Soil Reports: What do they really say?

By Christopher E. Carter, P.E.

Soil investigations are a necessity before building upon the earth. You need to know the soil properties you’re dealing with, so that your structure will perform as designed and intended. Look at the soils in our own country. In the north, there are silty soils vulnerable to frost heave. In the east and southeast, there are expansive soils, trash pits and sinkholes. In the west and southwest, there are expansive and collapsible soils. And anywhere in between, there can be poorly compacted fill.

One of the challenges in deciding how to build on these soils, is often in understanding the soils report itself. To demonstrate, here is an example of one sentence I randomly pulled out of a past report from our area: “The frequency and severity of damage caused by swelling of the steeply dipping bedrock are higher than for sites where bedrock is found with similar swelling characteristics in a more flat-lying orientation to the east.” Most Denver-metro geotechnical (soils) engineers after reading this would say, “Duh, everyone knows that!” But many industry folk, especially those new to Colorado, would ask, “Is that good, or bad?”
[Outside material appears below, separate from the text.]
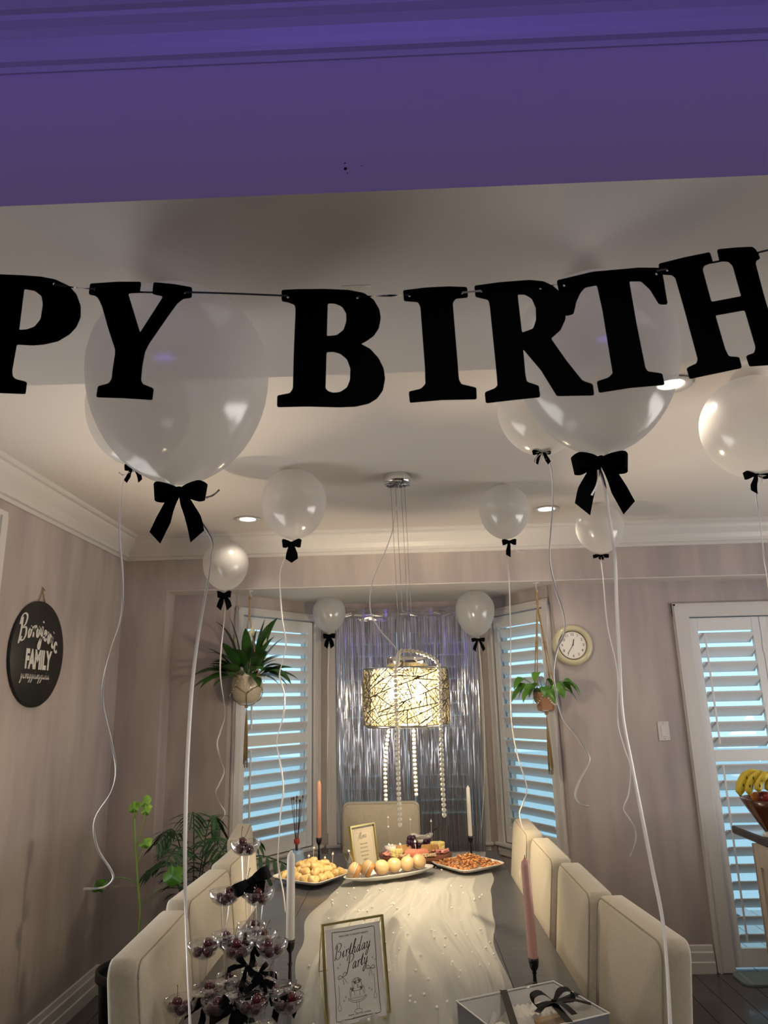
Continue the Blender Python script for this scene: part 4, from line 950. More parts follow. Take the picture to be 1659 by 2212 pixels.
# ------------------------------------------------------------------ candles
def candle(xy, zcup, ln, r, mt, lab_c, lab_s, lean=(0, 0), wick=True):
    x, y = xy; z0 = TZ+.0012; h = zcup-z0
    t = empty('candlestick', (x, y, z0), label=lab_s, cat='candle holder', group='black candlesticks on the table')
    b = MB(); b.lathe([(.0001, 0), (.034, 0), (.036, .004), (.030, .007), (.010, .010), (.006, .02)], (0, 0, 0), 24, cap=False); obj('foot', b, m_iron, t)
    b = MB(); b.lathe([(.006, .02), (.005, h*.45), (.0075, h*.5), (.005, h*.55), (.0055, h-.038)], (0, 0, 0), 14, cap=False); obj('stem', b, m_iron, t)
    b = MB(); b.lathe([(.0055, h-.038), (.013, h-.026), (.0155, h-.012), (.0155, h), (r+.0012, h), (r+.001, h-.012), (.0001, h-.012)], (0, 0, 0), 24, cap=False); obj('cup', b, m_iron, t)
    c = empty('taper_candle', (x, y, zcup-.011), label=lab_c, cat='candle', group='taper candles on the table')
    if lean != (0, 0): c.rotation_euler = (lean[0], lean[1], 0)
    b = MB(); b.lathe([(.0001, 0), (r*.95, 0), (r, .01), (r*.94, ln-.022), (r*.78, ln-.010), (r*.45, ln-.006), (r*.3, ln), (.0001, ln)], (0, 0, 0), 24, cap=False); obj('wax', b, mt, c)
    if wick:
        b = MB(); b.tube([(0, 0, ln-.002), (.0005, 0, ln+.008)], .001, 5); obj('wick', b, m_wick, c)
def cz(px, py, Y): return atY(px, py, Y).z
Yc = 2.42; p = atY(1152, 2068, Yc); candle((p.x, Yc), p.z, cz(1140, 1853, Yc)-p.z+.011, .0145, m_candlep, 'dusty pink taper candle with burnt wick at the right front, behind the gift box', 'black candlestick under the dusty pink candle behind the gift box', lean=(0, -.02))
Yc = 2.45; p = atY(627, 2028, Yc); candle((p.x, Yc), p.z, cz(630, 1838, Yc)-p.z+.011, .0135, m_candlew, 'white taper candle beside the cherry tower', 'black candlestick right of the cherry tower under the white candle', wick=False)
Yc = 4.11; p = atY(689, 1809, Yc); candle((p.x, Yc), p.z, cz(686, 1686, Yc)-p.z+.011, .0125, m_candlec, 'coral pink taper candle at the far left of the table', 'dark candlestick under the coral candle behind the pastries', wick=False)
Yc = 4.27; p = atY(1016, 1805, Yc); candle((p.x, Yc), p.z, cz(1012, 1697, Yc)-p.z+.011, .0118, m_candlew, 'ivory taper candle at the far right of the table before the foil curtain', 'black candlestick under the ivory candle at the far right end', wick=False)

# ------------------------------------------------------------------ tulle runner
RT = random.Random(17)
def run_edges(y):
    ks = [(2.0, -.33, .27), (2.4, -.36, .285), (2.8, -.40, .29), (3.1, -.43, .31), (3.5, -.37, .36), (3.8, -.335, .39), (4.0, -.33, .40), (4.40, -.36, .42)]
    for i in range(len(ks)-1):
        if y <= ks[i+1][0]:
            u = (y-ks[i][0])/(ks[i+1][0]-ks[i][0]); u = u*u*(3-2*u); return ks[i][1]*(1-u)+ks[i+1][1]*u, ks[i][2]*(1-u)+ks[i+1][2]*u
    return ks[-1][1], ks[-1][2]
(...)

Here are some other common phrases I’ve selected from local soil reports, given with my interpretation, to better illustrate the challenge at hand:

“On low and moderate swell sites, slab heave of 1 to 3 inches is considered normal and we believe in the majority of instances, movements of this magnitude constitute reasonable slab performance.”

Interpretation: Don’t attach anything to, or support anything on, these slabs.

“Additional foundation movements could occur if water from any source infiltrates the foundation soils.”

Interpretation: Don’t build here.

“To reduce the potential for perched groundwater to impact foundation bearing soils and enter the basement of the residence, installation of an exterior perimeter drainage system is recommended.”

Interpretation: This foundation is going to settle and leak even with a drain.

“We judge future pier heave of 0 to 4 inches is possible with about 0 to 3 inches of movement more likely.”

Interpretation: Maybe I should consult the weatherman.

“The following procedures will help improve slab performance, minimize movement and prevent damage if some risk of movement can be tolerated:”

Interpretation: How much risk is the homebuyer going to tolerate?

The key to (really) understanding a soils report is to sit down with your geotech and review the findings. This will allow you to ask probing questions, and sift for information more often found between the lines.